Curious about a full review, sent me an email and I’ll make additional thoughts to this review.


  1. Google "Movies that should have been good" and pages of articles will turn up with lists of 10, 50, 100 or more titles. It seems this is one more for a list. Usually when a could've-been movie fails it is the writer's fault: the script is missing something. A good script usually can carry so-acting and cheesy production values, but it is possible to cut a movie to death or to miscast it to death too.

    1. Yeah, I'd like to know if this movie really was longer and someone thought the film ran too long. The director's previous film was a bit of a slow burn, and I can imagine the studio didn't like the pacing of this film. But then again, it could have just been one of those movies that never came together.

  2. Glad you reviewed it so I won't rent it because generally speaking Kingsley stars in pretty decent films, plus the story sounds halfway interesting. Maybe I'll give The Cure a chance instead.

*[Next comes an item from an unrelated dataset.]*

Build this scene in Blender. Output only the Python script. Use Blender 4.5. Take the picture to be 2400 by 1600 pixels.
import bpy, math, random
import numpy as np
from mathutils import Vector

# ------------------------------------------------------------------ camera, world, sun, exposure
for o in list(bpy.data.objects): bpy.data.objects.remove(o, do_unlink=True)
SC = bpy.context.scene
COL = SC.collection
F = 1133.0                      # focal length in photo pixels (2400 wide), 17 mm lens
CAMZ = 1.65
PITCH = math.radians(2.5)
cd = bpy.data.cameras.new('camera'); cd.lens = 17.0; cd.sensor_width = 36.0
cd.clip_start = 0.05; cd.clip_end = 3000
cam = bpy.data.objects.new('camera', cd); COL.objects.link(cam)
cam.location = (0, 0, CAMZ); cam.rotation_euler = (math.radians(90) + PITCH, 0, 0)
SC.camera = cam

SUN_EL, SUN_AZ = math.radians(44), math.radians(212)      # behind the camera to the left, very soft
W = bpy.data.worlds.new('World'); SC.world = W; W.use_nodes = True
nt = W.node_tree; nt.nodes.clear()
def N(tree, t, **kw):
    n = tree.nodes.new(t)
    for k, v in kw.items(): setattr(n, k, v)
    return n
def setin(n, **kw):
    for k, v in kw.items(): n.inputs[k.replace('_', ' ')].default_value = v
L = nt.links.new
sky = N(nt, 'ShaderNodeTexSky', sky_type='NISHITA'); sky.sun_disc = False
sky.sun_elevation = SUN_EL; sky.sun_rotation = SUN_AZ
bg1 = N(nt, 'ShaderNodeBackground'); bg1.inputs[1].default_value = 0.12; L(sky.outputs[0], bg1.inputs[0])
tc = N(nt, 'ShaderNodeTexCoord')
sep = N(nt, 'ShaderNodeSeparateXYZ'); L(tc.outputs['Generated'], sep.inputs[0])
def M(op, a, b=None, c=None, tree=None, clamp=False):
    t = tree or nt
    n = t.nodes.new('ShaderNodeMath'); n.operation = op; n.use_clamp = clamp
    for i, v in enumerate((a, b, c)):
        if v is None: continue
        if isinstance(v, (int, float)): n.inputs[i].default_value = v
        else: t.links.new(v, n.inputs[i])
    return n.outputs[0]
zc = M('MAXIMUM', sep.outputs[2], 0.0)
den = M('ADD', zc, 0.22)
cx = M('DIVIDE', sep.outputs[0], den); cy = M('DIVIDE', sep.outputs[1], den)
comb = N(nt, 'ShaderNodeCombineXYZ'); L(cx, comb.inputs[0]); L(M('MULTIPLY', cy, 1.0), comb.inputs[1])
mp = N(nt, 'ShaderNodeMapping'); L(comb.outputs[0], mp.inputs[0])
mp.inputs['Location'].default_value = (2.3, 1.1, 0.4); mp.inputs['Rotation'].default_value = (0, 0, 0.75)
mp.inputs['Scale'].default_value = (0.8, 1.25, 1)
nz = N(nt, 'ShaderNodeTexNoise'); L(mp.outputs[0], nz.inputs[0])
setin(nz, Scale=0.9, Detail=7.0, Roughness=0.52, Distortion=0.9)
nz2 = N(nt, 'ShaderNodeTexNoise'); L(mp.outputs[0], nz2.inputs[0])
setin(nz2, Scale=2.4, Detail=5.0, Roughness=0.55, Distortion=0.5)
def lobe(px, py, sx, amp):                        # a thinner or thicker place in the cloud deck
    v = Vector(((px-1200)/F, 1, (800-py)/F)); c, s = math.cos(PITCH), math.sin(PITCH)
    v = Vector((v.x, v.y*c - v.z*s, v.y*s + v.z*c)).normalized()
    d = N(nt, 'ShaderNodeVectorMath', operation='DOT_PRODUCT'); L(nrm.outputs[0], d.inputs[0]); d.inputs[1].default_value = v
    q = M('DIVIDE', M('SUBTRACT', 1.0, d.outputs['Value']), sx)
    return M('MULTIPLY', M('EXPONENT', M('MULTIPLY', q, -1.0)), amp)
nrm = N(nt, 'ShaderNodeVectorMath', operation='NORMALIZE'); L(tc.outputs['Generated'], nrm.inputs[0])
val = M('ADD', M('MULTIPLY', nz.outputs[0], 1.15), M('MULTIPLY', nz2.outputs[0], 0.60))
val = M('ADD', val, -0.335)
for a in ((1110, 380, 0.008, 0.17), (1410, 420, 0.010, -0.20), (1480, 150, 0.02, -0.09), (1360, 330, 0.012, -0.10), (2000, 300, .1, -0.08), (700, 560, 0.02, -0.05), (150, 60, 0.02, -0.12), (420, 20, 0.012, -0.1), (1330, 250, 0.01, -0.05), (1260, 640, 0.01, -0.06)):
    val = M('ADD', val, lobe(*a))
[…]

The last serial killer film I saw that I liked although I feel squeamish about saying I like something of that nature was I Saw the Devil. Sort of a combination of serial killer and a revenge film. But it entertained me nonetheless.

    It seems TV crime series like CSI these days are rife with serial killers. They try and out serial killer the show of the previous week, with now there's two or three serial killers or a copy cat serial killer or a family of serial killers. I guess it's our modern day monster.

    1. It's funny you say that about detective shows, because my wife and I were just discussing that same thing. Serial killers are around every corner. I guess a single murder isn't enough to get us terrified these days. Now that is scary!